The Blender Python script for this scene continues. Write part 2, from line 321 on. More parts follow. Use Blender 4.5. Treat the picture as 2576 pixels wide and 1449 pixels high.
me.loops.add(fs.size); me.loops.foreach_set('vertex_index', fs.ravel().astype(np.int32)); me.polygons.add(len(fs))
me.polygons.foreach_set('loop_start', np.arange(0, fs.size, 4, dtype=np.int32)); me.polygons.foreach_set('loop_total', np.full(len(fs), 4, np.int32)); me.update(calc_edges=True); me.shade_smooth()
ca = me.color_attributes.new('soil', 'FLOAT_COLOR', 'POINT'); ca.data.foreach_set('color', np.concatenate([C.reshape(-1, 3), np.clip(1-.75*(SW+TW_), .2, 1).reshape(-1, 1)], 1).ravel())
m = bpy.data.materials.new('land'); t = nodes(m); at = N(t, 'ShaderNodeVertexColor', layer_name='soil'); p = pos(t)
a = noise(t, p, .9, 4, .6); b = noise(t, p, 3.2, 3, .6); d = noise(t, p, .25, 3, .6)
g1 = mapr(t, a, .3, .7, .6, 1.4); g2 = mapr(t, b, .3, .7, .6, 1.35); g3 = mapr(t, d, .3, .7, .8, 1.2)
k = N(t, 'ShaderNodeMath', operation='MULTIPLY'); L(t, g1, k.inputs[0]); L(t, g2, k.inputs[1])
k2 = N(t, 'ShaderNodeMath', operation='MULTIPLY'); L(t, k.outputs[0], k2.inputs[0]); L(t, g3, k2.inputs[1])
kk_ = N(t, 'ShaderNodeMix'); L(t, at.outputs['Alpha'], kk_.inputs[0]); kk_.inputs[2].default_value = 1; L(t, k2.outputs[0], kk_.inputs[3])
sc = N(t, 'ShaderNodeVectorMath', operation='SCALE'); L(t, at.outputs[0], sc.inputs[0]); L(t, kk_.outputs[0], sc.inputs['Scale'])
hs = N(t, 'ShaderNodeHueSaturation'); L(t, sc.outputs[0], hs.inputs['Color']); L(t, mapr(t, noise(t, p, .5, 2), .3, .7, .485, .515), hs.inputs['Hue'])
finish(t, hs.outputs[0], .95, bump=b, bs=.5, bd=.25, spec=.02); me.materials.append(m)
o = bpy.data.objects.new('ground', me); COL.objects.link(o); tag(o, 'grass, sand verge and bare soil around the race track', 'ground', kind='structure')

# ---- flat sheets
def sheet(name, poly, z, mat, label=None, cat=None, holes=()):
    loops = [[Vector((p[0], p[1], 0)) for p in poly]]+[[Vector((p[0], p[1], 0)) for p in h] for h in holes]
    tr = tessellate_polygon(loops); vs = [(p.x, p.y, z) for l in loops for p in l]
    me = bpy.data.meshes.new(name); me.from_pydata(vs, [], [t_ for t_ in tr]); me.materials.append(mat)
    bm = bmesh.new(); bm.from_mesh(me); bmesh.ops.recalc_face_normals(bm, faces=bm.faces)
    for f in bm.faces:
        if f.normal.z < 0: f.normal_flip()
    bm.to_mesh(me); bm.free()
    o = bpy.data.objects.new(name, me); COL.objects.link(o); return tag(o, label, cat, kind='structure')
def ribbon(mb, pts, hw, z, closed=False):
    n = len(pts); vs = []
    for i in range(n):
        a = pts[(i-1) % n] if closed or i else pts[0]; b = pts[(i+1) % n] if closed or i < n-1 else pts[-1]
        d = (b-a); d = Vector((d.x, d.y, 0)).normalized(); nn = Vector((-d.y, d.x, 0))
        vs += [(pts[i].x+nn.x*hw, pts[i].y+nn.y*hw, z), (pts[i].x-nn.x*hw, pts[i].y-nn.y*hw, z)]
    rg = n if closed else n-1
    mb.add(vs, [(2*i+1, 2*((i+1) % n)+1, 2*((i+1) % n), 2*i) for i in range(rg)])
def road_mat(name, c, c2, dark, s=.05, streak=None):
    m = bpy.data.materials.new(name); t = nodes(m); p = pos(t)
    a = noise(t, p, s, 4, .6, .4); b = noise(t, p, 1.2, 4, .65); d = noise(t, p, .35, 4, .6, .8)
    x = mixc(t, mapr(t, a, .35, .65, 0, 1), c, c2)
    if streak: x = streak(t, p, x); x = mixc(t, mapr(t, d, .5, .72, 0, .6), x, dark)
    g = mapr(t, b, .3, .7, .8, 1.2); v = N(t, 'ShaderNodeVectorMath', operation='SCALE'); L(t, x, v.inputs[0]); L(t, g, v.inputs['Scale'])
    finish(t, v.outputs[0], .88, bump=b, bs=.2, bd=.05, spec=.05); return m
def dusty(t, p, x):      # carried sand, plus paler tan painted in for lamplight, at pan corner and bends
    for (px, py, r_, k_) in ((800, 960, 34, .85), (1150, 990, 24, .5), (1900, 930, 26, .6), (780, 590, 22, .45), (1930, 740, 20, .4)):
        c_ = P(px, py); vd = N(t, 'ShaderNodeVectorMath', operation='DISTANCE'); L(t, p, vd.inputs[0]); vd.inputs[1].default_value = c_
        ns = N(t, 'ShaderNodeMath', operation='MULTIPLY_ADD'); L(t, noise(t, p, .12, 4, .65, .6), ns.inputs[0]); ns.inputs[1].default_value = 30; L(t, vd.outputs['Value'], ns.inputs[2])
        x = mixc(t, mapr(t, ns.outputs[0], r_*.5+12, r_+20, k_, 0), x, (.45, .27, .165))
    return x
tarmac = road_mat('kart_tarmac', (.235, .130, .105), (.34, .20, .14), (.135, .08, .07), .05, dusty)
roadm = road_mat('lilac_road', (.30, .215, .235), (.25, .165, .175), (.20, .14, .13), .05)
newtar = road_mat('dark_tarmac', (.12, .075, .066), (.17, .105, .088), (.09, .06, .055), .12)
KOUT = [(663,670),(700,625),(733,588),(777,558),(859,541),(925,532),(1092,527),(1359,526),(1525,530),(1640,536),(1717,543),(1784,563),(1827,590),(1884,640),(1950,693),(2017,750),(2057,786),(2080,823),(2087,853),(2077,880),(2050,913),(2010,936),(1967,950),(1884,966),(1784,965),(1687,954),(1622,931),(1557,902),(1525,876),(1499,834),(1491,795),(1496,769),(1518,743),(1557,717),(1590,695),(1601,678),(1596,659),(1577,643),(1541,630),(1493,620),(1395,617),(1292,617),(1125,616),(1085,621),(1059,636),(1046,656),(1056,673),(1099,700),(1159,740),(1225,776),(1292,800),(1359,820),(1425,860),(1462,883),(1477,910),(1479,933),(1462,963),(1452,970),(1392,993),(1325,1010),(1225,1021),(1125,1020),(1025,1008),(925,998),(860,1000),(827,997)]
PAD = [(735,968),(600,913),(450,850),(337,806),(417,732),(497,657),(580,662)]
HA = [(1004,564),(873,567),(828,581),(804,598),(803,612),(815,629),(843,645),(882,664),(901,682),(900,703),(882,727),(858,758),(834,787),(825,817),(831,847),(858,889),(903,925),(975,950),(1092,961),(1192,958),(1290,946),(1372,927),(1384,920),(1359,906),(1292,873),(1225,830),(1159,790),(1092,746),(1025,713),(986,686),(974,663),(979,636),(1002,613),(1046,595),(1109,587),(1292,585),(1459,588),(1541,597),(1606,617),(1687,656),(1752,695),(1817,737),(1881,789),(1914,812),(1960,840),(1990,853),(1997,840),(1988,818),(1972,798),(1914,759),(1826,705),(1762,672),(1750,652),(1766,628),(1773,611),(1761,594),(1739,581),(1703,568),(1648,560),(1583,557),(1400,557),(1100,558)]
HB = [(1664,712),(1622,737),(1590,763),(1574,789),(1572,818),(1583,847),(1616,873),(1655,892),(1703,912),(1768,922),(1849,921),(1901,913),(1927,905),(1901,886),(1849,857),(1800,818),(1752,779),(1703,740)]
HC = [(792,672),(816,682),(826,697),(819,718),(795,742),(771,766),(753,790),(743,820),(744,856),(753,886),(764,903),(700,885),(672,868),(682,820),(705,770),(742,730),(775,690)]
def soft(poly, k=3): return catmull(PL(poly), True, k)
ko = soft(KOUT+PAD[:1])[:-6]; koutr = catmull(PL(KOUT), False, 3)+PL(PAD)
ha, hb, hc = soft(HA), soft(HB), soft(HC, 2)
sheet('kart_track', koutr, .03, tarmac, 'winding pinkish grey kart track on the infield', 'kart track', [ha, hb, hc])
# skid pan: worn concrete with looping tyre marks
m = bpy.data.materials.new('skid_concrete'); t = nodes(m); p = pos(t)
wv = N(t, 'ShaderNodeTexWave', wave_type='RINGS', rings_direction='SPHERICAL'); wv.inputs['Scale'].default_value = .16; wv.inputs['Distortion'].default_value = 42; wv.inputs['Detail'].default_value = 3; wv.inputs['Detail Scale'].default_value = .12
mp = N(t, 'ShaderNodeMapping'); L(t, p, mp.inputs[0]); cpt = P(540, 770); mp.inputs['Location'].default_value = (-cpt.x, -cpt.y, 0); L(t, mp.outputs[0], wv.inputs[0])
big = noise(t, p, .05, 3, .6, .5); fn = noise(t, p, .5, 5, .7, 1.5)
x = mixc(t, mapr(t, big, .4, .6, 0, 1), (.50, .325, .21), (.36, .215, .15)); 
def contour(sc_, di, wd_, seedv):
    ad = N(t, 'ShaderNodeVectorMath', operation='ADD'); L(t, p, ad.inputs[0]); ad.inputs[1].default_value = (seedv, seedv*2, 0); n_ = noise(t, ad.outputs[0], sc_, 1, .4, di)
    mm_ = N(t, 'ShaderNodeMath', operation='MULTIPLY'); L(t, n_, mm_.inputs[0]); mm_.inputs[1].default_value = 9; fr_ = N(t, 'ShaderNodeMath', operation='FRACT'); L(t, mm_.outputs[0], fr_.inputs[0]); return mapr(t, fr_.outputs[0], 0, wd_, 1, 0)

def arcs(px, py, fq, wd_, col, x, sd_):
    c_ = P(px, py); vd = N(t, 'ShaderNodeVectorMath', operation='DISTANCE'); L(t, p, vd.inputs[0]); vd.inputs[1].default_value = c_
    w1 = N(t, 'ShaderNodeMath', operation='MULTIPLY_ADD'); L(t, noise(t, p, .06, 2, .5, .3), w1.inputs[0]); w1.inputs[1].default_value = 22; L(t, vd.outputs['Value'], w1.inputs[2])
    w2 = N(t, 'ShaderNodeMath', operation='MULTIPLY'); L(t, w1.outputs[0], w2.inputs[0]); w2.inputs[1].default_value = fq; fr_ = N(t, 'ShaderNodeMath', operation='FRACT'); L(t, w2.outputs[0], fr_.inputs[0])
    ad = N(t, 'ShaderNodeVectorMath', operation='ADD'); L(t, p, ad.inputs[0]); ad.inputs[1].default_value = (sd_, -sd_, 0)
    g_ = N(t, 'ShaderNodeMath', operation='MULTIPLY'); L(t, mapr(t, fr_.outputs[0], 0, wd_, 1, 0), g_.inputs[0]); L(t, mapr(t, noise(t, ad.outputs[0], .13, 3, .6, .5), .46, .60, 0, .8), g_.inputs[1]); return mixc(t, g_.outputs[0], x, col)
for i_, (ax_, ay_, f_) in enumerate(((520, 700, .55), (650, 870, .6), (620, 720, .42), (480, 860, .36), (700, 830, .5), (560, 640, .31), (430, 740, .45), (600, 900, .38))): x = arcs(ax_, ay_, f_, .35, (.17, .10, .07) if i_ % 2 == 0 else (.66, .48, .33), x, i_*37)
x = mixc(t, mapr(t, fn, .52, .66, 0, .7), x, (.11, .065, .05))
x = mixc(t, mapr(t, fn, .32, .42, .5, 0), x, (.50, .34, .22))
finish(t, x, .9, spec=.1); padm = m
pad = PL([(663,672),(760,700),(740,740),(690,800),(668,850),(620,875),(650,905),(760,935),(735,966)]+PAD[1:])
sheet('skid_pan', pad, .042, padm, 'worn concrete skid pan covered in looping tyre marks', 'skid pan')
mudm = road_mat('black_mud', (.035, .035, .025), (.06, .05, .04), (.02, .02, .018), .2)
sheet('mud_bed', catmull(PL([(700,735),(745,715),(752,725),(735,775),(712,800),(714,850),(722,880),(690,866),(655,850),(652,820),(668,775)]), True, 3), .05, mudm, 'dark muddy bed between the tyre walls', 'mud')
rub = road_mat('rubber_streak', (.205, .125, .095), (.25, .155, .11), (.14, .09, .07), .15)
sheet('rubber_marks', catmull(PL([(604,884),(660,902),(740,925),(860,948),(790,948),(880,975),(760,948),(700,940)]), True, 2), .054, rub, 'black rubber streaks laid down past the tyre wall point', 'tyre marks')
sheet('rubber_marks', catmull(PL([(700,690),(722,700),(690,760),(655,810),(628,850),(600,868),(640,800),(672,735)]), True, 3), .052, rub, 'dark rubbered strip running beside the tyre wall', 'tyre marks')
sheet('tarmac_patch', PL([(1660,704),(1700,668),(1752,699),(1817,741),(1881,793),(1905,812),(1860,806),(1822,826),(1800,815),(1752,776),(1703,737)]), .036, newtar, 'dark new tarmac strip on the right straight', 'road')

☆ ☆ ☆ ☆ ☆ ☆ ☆

§ **What the exercise asks**
Only the lines from the one holding "hs = N(t, 'ShaderNodeHueSaturation');" through the one holding "o = bpy.data.objects.new('ground', me);" are wanted; retype them exactly.

§ **The output**
hs = N(t, 'ShaderNodeHueSaturation'); L(t, sc.outputs[0], hs.inputs['Color']); L(t, mapr(t, noise(t, p, .5, 2), .3, .7, .485, .515), hs.inputs['Hue'])
finish(t, hs.outputs[0], .95, bump=b, bs=.5, bd=.25, spec=.02); me.materials.append(m)
o = bpy.data.objects.new('ground', me); COL.objects.link(o); tag(o, 'grass, sand verge and bare soil around the race track', 'ground', kind='structure')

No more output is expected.